John Mayer - Continuum
Mayer doesn’t have the chops to be the next immortalized music-god, but he is definitely talented.
My first exposure to the supposedly ‘new,’ post-Room For Squares John Mayer was when a friend of mine handed me the buds to his iPod, and asked me to listen to this cool, new jazz-blues musician he had ran across. He was obviously baiting me, and upon giving a track or two a spin I enjoyed it quite a bit. I soon learned that, quite contrary to what he first told me, it was actually last year’s live John Mayer Trio effort Try!. This record was quite a definite departure for the doe-eyed pop auteur. Instead of mushy love songs, he was trying to be Hendrix with a lean, mean classic blues backing team. And, most surprisingly, it kind of worked. Mayer doesn’t have the chops to be the next immortalized music-god, but he is definitely talented, and proved with that release that, when let loose, he can make one heck of a rollickingly enjoyable album.
So, it is with that direction that it brings us to where we are today. Looking at Mayer’s most recent studio effort: Continuum. I was a bit apprehensive at first, but upon repeated listens, Mayer has definitely assembled a great collection of songs here. This feels more like a follow-up to Mayer’s 2003 studio disc Heavier Things than it does Try!, but it also brings with it the loose, bluesy feel of smoky barrooms echoing throughout his solid live effort. He even carries over a tidbit or two from both Heavier Things, and Try!; just to be sure you get the hint.

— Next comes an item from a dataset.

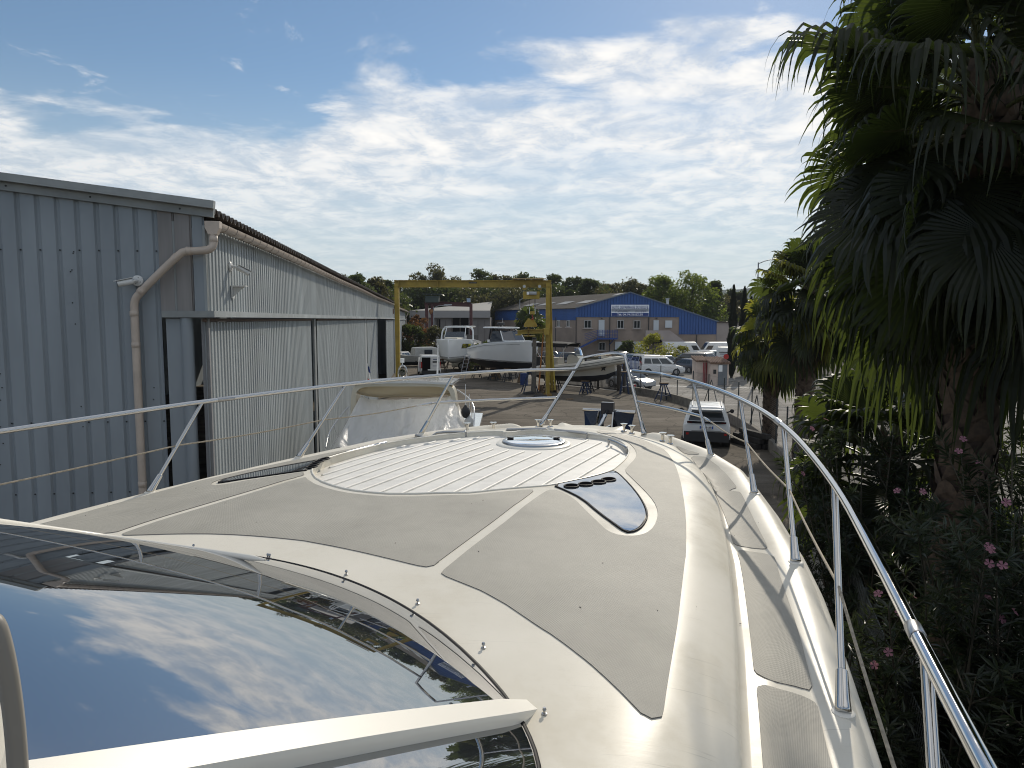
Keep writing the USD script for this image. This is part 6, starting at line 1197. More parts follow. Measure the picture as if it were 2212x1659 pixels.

I would easily be willing to go so far as to say that this is Mayer’s best album to date; and shows a definite level of maturity many (myself included) never really expected to see from the man that brought us the schmaltz of a song “Your Body Is A Wonderland.” The pop here on Continuum isn’t so much pop as it is smooth jazz. It flows through you; these songs fill the room before you even know what has happened.
As can be witnessed by first single “Waiting On The World To Change,” this record wisely walks the line between accessibility to the masses, and accessibility to blues and jazz fans. Stalwarts and casual listeners alike can latch onto these tracks, with just enough depth and catchiness to happily carry you through the effort as a whole. Mayer seems to have gotten back to the basics of recorded music: that is, creating a cohesive album, as opposed to a disc of potential singles intermittent with filler. I would go through a mini-speculative of highlights, but to be honest there isn’t a bad song in the bunch. It all just flows so evenly, and so perfectly.
I never thought the time would come that I would find myself recommending a John Mayer record, but it seems that the day of reckoning is upon us. This is good stuff—darn good stuff. Don’t let the pop history fool you; John Mayer is back, and man does he mean business.